Alice Gross: investigation launched after coroner leaves sensitive file on train

Alice Gross
The police hunt for Alice Gross was Scotland Yard’s biggest search operation since the 7 July London bombings Photograph: AFP/Getty Images

An investigation has been launched after a coroner left on a train a file containing sensitive information on the police inquiry into the murder of 14-year-old Alice Gross.

Chinyere Inyama, senior west London coroner, lost the 30-page file in November last year, a month after the schoolgirl’s body was found weighted down in the Grand Union Canal in Ealing, west London.

Police attempted to recover the file, said to have contained evidence against prime suspect, Arnis Zalkalns, but concluded it had probably been “destroyed as waste”. The Ministry of Justice is now investigating why the file was taken from the coroner’s office.

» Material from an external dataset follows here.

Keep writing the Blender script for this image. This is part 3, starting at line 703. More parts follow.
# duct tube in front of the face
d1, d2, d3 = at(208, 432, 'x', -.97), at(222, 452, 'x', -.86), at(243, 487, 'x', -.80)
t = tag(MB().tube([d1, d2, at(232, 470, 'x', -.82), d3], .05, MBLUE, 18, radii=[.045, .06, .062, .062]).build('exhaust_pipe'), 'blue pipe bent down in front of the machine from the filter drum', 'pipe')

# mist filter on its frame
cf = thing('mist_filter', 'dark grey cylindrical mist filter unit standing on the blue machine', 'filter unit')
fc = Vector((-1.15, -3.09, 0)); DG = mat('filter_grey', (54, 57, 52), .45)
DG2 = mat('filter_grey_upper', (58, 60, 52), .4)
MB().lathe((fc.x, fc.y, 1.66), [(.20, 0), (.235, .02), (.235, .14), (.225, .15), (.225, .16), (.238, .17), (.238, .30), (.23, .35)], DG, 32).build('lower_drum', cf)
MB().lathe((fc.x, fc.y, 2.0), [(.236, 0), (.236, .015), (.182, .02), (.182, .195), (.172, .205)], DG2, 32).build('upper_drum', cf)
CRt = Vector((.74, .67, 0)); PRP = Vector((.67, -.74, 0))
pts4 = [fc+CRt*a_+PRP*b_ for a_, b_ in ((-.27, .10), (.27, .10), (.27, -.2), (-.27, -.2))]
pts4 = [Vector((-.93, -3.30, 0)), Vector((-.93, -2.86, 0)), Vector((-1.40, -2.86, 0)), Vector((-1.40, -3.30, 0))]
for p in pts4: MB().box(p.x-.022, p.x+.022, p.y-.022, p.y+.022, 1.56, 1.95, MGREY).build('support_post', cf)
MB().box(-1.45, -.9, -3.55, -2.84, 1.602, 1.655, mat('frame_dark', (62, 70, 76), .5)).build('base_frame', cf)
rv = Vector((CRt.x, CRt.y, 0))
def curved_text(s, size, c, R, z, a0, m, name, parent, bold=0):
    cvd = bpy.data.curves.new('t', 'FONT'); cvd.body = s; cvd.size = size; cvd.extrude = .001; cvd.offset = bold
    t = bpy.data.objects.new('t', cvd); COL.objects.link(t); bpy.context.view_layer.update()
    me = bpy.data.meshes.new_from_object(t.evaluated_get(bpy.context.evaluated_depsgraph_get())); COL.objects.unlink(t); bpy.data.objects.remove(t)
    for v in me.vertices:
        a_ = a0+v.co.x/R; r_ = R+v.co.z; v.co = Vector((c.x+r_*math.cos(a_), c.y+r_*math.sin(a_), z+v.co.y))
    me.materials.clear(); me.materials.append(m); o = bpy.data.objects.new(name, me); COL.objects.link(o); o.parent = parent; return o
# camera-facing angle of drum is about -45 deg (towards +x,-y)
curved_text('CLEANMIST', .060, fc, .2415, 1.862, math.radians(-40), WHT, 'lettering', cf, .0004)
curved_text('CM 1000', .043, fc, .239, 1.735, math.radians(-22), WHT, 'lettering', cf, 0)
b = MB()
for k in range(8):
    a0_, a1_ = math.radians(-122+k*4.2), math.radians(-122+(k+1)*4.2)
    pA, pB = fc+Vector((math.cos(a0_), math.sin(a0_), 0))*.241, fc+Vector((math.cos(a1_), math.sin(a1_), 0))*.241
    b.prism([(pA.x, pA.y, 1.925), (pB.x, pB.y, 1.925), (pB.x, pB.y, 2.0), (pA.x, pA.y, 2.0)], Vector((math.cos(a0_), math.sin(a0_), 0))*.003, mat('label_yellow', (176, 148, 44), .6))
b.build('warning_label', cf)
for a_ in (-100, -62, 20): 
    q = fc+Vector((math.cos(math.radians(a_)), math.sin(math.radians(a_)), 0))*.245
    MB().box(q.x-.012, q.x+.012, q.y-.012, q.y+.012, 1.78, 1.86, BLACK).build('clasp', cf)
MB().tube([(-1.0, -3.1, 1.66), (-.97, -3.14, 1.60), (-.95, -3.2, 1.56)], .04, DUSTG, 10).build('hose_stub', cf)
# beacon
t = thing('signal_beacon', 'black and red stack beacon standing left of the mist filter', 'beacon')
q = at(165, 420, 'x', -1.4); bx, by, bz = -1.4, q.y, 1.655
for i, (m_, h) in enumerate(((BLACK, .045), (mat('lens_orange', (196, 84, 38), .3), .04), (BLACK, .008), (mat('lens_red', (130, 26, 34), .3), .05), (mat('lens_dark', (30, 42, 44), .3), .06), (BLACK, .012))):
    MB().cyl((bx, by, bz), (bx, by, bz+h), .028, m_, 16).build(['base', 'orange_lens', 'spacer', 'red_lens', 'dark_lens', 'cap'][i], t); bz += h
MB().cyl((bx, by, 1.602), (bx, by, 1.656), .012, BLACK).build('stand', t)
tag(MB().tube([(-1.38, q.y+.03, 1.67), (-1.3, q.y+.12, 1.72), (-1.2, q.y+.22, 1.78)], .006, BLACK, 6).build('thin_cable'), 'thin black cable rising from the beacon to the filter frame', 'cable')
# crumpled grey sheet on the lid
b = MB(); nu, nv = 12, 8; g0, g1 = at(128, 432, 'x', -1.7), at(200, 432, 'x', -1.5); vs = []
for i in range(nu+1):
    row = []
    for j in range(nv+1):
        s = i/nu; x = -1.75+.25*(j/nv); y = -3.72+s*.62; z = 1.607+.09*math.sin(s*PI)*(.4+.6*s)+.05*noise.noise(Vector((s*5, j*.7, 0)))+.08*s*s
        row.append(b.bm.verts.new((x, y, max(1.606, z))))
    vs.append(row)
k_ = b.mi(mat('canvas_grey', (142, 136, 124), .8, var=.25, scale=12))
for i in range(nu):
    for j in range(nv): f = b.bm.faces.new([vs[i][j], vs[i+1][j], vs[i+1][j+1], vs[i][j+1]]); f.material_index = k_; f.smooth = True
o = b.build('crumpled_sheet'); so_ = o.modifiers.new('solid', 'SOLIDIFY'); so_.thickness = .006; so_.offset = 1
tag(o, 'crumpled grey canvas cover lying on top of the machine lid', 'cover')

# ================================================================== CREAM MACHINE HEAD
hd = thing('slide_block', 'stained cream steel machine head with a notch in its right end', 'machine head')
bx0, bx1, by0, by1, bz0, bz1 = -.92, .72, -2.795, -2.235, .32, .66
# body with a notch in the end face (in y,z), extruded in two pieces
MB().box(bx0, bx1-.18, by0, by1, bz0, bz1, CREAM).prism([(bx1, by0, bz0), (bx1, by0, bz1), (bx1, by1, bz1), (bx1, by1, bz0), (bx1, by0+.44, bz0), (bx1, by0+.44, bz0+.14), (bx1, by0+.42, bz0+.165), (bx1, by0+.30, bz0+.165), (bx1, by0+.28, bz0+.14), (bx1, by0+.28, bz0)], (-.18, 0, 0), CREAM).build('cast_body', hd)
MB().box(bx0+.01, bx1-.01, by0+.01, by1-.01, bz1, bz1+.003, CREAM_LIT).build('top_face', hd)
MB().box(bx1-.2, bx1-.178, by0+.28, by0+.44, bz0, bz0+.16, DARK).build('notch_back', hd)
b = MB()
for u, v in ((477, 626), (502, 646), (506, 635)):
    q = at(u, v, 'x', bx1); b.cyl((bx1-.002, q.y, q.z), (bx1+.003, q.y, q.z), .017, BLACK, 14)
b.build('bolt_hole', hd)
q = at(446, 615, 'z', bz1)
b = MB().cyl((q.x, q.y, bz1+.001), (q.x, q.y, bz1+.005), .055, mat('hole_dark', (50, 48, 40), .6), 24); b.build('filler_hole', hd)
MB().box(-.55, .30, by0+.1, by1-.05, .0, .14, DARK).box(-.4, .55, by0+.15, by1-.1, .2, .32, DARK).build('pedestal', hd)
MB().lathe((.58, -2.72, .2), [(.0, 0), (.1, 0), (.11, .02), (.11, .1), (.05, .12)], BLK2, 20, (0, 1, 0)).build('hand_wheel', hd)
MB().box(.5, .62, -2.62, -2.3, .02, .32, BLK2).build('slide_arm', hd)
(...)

Alice’s mother and father, Ros Hodgkiss and Jose Gross, are furious at the loss and have demanded to know why they were not told. They said in a statement: “We have looked to the police and coroner to help us through our awful loss. Yet now we learn they – either independently or together – have withheld from us the loss of this terribly sensitive information about Alice.

“We are extremely concerned, bewildered and angry – and we have asked for a full written explanation as to what exactly happened and why we were not told.”

The police hunt for Alice, who disappeared from her home in west London last August, was Scotland Yard’s biggest search operation since the 7 July London bombings. Her body was found on 30 September, and days later Zalkalns, 41, who had previously served seven years for murdering his wife, was found hanged in Boston Manor Park, west London. Had he not died, he would have been charged with Alice’s murder.

An inquest into Alice’s death was opened and adjourned last October, but the coroner lost the vital document a month later after it was given to him for his preparations for full inquests into the deaths of the teenager and Zalkans.

A Metropolitan police spokesman said: “In November 2014 the MPS was informed by HM coroner, London west, that he had inadvertently disposed of a single document relating to the police evidence against Arnis Zalkalns. An investigation to recover it was undertaken. This concluded that it was highly likely it had been destroyed as waste.”

The Ministry of Justice said in a statement: “This clearly appears to be a troubling incident. A full investigation is now under way.”

A full inquest into Alice’s death is due to be held at the end of the year and the coroner has yet to rule whether it will be a jury inquest and its scope.

The Mail on Sunday reported that Alice’s parents knew nothing of the missing file until a whistleblower approached the newspaper last week. It published a statement from them which read: “We have looked to the police and coroner to help us through our awful loss. Yet now we learn they … have withheld from us the loss of this terribly sensitive information about Alice. We are extremely concerned, bewildered and angry – and we have asked for a full written explanation as to what exactly happened and why we were not told.”